Some children can’t stop chattering when you pick them up from school. They want to tell you about all the things they’ve done during the day, what they’ve learnt, activities they’ve been involved in, how their friends are and what they had for lunch. In fact, there may be times when you wish they’d stop talking quite so incessantly and stop for a breather or two.

On the other hand, there are other children who rarely say anything about their day. For their parents, it can be hard work trying to prise the bare details out of them about what they’ve been up to, not least what they’ve had for lunch.

Whatever camp your child is in (mad talker or quiet thinker), talking about the day they’ve had is a good thing and should be encouraged. It’s good for them to be able to work through the things they’ve learnt during the day and it’s good for you to keep in touch with what they’re up to. It’s especially poignant when they first start school full-time, as previously you’ll have had a good idea of what they’re doing each day. Once they’re at school and in someone else’s hands, you’ll probably be keen to know what they’ve done.

Help Learning Sink In

Encouraging your child to open up and talk about what they’ve been doing at school is not only an enlightening process for you, but it also helps what they’ve learnt during the day sink in a bit more, so can be important on an education and learning basis too.

There will be times when they’re bursting to tell you some exciting task or activity that they did at school and how things worked, but on other occasions, the full extent of things may not have quite sunk in.

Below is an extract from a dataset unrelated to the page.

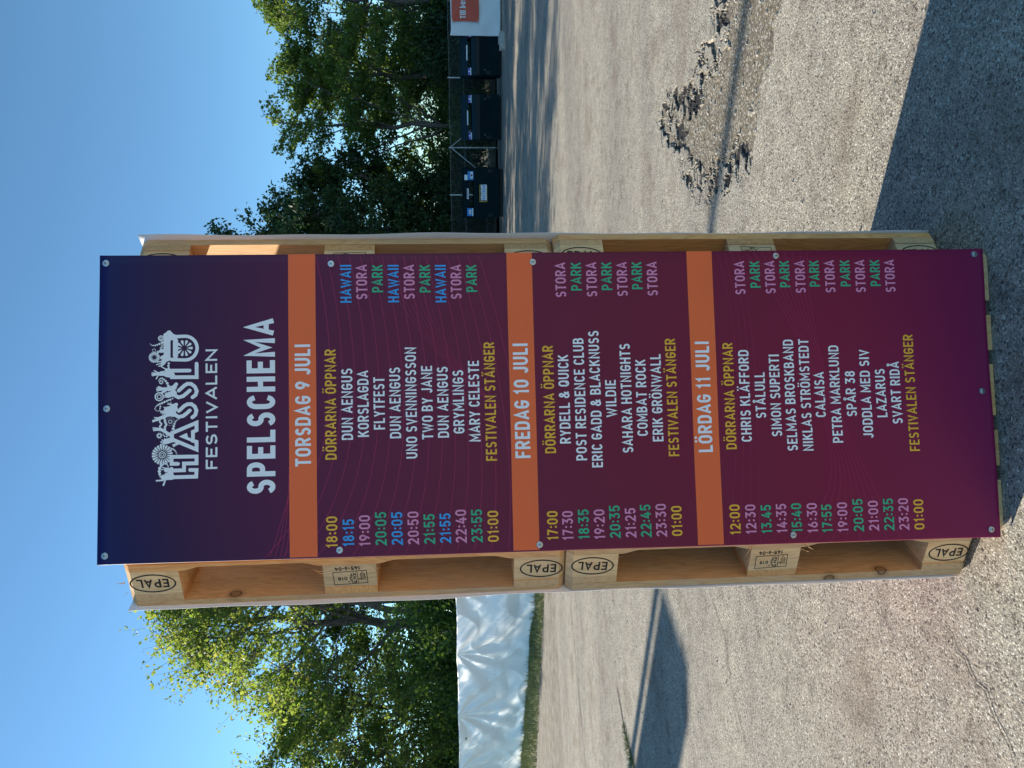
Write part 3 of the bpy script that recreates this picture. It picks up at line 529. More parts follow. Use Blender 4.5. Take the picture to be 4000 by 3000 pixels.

Having to explain and talk things through with you can help that understanding begin to come through, as they’ll be thinking it through and going through their memory of what happened.

Helping Children Deal With Social Situations and Emotions

Talking about what’s happened at school can also serve a helpful purpose for helping children deal with social and emotional situations. At school, when they’re interacting with other peers, they’ll be learning more about socialising and getting on with people. No doubt they’ll be times when they fall out with their friends and talking about what’s happened can help ease the situation or help with understand how their actions influence things.

Or perhaps there may be instances where your child is being picked on or bullied at school. In such situations, it will be helpful if they feel they can talk to you and you can help resolve the issues. Children go through a lot of social development at primary school, so talking about what’s happening in their lives will be of benefit.